The advantage of keeping your job is that you will be able to stand around the Xerox machine for a couple of months showing pictures of your child to your co-workers, who will ooh and ahh even though very young infants tend to look like unwashed fruit.
What about Insurance?
Don’t worry. Your insurance needs will automatically be taken care of by squadrons of insurance salesmen, who can detect a pregnant woman up to 11 miles away on a calm day, and who will show up at your house carrying sleeping bags and enough freeze-dried food to enable them to stay for weeks if necessary.
The Intangible Benefits
Of course, you can’t reduce children to mere dollars and cents. There are many intangible benefits, by which I mean benefits that, when coupled with 50 cents, will buy you a cup of coffee.

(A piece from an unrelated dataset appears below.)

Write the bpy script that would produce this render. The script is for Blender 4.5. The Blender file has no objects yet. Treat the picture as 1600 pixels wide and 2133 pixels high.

For example, I know a person named Michael, who, although he does not personally own any children, once got a major benefit from his five-year-old nephew. What happened was they were at this big open-air concert in Boston to celebrate the Bicentennial, and when it was over the crowd was enormous and it looked as though they’d never get out. So Michael held his nephew aloft and yelled, “Sick child! Sick child! Make way!” loud enough so nobody could hear the nephew saying, “I’m not sick, Uncle Mike.” And the crowd made way, which meant Mike got home hours sooner than he would have otherwise.